November 01, 2012

At the gateway to the angkor city

So, here I am, in Siem Reap, another popular city of South Asia which is very tourist friendly. Do you know that although Cambodia has its own currency (1$=4000Crl) USD is widely used, even in price tags.

Siem Reap means the 'Flat Defeat of Siam (present day Thailand)' — and refers to the victory of King Ang Chan over Thai King Maha Chakkraphat in the Sixteenth century. It is also called the gateway to the Angkor region. Angkor (Holy City) served as the seat of the Khmer Empire, which flourished from approximately the 9th to 15th centuries. Angkor had been the largest preindustrial city in the world, with an elaborate system of infrastructure for urban inhabitants spanning at least 1,000 square kilometres (390 sq mi). The well-known Angkor temple complexes were at its core.

A Siem Reap Street

In the fifteenth century Thai King Ayutthaya sacked the Khmer capital Angkor and its population migrated. Angkor became an abandoned city with its temple and other structures were in ruins. Only Angkor Wat survived as a Buddhist shrine.

The great city and temples remained largely hidden by the forests grown over them until the late 19th century, when French archaeologists began a long restoration process. The work lasted from 1907 to 1970 under the direction of the École française d'Extrême-Orient, which cleared away the forest and repaired/renovated the complexes. Now almost a million tourists come to visit the Angkor temples.
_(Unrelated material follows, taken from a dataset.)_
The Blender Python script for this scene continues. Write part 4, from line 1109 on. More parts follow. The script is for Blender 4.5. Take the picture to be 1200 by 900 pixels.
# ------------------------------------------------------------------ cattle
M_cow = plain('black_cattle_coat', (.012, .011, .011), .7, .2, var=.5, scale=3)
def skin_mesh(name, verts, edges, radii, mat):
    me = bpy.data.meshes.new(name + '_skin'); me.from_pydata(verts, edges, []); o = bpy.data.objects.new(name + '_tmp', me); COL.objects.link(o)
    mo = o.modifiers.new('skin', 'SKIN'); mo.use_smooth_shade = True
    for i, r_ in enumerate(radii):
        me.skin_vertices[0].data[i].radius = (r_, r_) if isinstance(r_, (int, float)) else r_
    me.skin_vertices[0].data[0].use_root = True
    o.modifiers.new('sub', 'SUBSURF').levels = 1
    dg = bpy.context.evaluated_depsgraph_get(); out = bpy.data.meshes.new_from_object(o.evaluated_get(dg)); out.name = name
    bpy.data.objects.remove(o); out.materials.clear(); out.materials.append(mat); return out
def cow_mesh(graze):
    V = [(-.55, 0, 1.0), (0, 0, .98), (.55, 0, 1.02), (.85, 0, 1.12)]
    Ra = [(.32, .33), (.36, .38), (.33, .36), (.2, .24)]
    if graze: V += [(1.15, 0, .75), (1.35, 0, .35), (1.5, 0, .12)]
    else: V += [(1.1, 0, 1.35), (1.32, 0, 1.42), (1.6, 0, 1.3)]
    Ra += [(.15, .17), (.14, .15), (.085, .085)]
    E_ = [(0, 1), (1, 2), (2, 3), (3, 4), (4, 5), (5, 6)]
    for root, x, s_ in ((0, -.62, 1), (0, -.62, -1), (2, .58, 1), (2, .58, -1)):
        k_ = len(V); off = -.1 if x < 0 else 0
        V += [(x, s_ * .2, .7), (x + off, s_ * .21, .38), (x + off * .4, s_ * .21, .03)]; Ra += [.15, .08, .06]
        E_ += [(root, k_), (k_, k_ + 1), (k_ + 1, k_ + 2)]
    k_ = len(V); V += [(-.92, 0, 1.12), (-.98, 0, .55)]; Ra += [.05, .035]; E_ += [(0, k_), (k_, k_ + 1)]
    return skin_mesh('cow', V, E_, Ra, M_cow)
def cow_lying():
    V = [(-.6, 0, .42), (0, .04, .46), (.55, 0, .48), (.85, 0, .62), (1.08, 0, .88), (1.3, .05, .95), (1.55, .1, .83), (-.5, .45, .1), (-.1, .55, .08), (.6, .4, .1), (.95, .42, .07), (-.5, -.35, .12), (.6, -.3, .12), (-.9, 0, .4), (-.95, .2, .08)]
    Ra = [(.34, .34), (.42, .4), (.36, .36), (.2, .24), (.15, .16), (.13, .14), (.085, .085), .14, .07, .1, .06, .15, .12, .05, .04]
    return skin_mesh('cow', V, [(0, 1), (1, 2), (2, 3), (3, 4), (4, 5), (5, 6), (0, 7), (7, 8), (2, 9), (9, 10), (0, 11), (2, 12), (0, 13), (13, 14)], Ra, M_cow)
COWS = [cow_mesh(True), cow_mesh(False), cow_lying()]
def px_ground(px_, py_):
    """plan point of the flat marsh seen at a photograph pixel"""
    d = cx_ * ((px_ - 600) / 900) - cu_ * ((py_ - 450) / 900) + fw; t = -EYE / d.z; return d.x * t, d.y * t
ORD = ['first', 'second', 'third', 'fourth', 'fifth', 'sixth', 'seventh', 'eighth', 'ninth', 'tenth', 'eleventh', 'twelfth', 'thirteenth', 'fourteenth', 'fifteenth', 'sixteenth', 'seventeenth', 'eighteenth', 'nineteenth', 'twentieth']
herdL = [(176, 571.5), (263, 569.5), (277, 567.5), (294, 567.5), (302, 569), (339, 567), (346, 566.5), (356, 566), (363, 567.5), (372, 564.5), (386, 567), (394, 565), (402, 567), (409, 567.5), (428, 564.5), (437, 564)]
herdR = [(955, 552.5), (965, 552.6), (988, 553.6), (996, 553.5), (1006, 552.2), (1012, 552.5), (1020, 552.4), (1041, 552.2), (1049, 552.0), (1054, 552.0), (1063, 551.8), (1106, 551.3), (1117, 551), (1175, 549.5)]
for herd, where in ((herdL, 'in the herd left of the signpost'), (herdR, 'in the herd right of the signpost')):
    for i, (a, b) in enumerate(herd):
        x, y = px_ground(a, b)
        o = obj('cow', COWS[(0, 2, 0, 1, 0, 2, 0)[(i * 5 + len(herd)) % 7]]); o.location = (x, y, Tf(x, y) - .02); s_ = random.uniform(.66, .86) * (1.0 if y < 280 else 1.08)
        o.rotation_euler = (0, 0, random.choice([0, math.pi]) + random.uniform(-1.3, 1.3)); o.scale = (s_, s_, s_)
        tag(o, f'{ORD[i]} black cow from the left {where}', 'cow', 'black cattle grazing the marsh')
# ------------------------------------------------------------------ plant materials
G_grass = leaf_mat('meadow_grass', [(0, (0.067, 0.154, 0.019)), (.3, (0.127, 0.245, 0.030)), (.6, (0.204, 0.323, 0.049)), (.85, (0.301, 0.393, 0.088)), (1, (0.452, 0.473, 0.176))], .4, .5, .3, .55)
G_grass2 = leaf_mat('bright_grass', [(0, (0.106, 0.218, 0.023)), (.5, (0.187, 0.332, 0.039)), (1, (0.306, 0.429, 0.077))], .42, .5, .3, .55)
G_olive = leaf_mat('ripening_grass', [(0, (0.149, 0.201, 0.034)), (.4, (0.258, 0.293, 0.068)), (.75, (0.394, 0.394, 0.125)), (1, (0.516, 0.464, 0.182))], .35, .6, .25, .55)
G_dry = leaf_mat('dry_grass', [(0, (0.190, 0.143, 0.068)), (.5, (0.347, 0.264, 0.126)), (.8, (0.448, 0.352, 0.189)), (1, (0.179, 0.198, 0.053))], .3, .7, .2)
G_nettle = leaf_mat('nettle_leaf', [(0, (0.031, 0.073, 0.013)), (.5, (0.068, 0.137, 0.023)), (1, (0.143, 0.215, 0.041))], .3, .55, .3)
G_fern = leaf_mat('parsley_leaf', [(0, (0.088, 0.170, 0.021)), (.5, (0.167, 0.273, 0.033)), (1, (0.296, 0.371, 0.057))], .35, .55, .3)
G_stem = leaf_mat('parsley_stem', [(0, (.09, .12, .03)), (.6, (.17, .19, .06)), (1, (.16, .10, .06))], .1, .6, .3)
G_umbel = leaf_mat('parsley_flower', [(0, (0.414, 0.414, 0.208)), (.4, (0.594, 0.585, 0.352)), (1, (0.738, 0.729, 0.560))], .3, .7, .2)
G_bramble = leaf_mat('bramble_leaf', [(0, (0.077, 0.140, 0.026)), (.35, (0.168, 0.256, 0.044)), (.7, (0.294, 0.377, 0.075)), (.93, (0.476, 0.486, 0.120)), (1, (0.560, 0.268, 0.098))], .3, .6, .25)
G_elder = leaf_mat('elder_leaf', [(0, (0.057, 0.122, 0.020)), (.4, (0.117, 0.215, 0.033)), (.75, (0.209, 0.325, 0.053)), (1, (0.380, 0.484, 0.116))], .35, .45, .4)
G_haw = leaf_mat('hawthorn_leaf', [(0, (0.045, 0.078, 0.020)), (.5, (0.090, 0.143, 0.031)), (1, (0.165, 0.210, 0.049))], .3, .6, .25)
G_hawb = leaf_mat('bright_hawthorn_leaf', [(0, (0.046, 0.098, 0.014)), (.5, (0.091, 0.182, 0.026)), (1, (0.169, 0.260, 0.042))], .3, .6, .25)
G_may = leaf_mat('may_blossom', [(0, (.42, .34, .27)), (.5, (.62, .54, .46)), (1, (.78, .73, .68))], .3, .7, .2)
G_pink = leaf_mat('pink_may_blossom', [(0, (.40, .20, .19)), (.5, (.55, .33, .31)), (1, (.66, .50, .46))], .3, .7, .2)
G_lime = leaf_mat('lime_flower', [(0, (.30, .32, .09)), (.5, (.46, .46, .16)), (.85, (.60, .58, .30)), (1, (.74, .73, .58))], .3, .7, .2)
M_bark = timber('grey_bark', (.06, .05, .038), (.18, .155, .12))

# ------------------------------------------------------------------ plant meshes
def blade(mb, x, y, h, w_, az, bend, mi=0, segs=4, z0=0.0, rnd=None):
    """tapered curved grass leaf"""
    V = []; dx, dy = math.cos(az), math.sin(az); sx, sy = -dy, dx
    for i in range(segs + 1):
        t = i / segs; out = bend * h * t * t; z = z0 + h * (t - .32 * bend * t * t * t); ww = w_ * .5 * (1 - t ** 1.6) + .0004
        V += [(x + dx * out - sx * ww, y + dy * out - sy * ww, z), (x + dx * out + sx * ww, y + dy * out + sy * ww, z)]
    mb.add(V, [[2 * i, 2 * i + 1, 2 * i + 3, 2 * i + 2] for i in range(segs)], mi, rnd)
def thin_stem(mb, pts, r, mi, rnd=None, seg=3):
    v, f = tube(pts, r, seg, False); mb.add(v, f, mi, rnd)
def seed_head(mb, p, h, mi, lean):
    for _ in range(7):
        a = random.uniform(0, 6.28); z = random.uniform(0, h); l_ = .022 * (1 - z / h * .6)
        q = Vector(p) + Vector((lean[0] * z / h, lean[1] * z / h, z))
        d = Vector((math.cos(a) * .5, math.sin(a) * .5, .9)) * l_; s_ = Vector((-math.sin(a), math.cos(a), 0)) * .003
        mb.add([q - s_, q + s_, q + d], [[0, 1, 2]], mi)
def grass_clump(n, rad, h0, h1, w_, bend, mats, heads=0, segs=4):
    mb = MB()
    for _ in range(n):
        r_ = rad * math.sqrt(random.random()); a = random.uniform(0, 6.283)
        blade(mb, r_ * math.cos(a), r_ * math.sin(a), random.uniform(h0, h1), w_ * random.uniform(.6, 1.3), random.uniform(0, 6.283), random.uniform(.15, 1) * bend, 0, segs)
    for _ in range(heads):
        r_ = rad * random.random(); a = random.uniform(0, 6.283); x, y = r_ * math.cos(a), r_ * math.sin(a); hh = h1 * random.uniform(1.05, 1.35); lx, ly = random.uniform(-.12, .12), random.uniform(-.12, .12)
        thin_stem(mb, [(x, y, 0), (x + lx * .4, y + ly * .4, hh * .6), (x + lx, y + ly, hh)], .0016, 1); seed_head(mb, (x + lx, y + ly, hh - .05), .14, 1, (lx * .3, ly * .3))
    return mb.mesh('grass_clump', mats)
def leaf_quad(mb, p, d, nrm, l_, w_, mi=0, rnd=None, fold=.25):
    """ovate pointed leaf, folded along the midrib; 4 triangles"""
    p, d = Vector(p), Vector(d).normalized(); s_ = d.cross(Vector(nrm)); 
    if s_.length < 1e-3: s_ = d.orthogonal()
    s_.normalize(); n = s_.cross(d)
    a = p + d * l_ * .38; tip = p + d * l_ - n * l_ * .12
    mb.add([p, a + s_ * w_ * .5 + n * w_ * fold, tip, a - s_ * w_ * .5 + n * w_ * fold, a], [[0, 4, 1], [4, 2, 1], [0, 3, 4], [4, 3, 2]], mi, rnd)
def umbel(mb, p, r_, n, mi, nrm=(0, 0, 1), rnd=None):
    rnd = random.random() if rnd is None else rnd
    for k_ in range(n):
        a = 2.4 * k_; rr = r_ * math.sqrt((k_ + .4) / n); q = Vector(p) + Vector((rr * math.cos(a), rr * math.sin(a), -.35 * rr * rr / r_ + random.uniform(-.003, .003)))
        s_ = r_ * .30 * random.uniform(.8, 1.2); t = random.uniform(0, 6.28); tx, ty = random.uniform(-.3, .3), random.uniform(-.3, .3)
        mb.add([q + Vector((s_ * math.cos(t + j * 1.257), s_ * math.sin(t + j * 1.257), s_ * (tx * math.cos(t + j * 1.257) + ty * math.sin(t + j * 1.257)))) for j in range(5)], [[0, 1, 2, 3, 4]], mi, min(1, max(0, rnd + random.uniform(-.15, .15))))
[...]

Not only for the temples, I have come here for the Blogfest Asia 2012, a conference for bloggers interested in Asia. I will also give a presentation. It gave me an opportunity to connect to some known faces of Southeast Asian bloggers namely Sopheap Chak and Tharum Bun from Cambodia. Around 100 Cambodian bloggers and fifty bloggers from many Southeast Asian countries have started to arrive for the event.

I am quoting from Filipino blogger Tonyo:
The program covers diverse topics from the basic to advanced, and also aims to discuss issues and concerns that affect bloggers and technologists in the continent. Topics include: mobile blogging, photo blogging, digital comics, Wikimedia Commons, Internet Security, online advocacy, long form writing, the Philippines’ cybercrime law and Southeast Asia media situation.
Coming here was a challenge because Cambodia does not have an embassy in Dhaka. I had to get the visa in Thailand instead of an on arrival visa at the border. This was due to the fact that my travel agent informed that I had to pay $600 for the Bangkok-Siem Reap route (500 km). Whereas the Dhaka-Bangkok route was only $450. As I am paying for my own travel I was looking for alternatives. So there it was - going from Bangkok to Siem Reap by Bus and Taxi (Takes 7-9 hours) at one tenth of the plane fare. But the land borders are usually filled with scams and non-cooperative officials just to put you in an awkward situation (read in a forum that someone from India was sent back to Bangkok from the Border to get the visa). So I obtained the visa in advance and the ride was not that bad as expected.
Night life at the banks of Siem Reap river
Siem reap is a vibrant city full of Western and Asian tourists with modern hotels, international food choices and tourism infrastructure. getting around is fairly cheap comparing to megacities in South Asia, making the town more attractive to tourists. The SIM card is cheap - I bought it for $1 with $1 credit and purchased $2 internet package (600MB 1 week). The local calls via mobile is like 7 cents per minute. I went to a restaurant which had happy hour for all foods and drinks for $1 (I am not kidding). My $16 guest house provides a single room with TV, AC, clean attached toilet with hot water, Wifi and complimentary breakfast.
Lok Lak - A Cambodian dish
I spent the first day in exploring the city and going to the Kompong Phluke - a floating village at the Tonle Sap lake. Pictures will be uploaded soon. Follow my twitter account for updates. Ending here with solidarity to other bloggers according to Tonyo:
National boundaries (and controversies over them) may separate us, but our passion for free expression whether thru text, video, photo or the technology bind us together.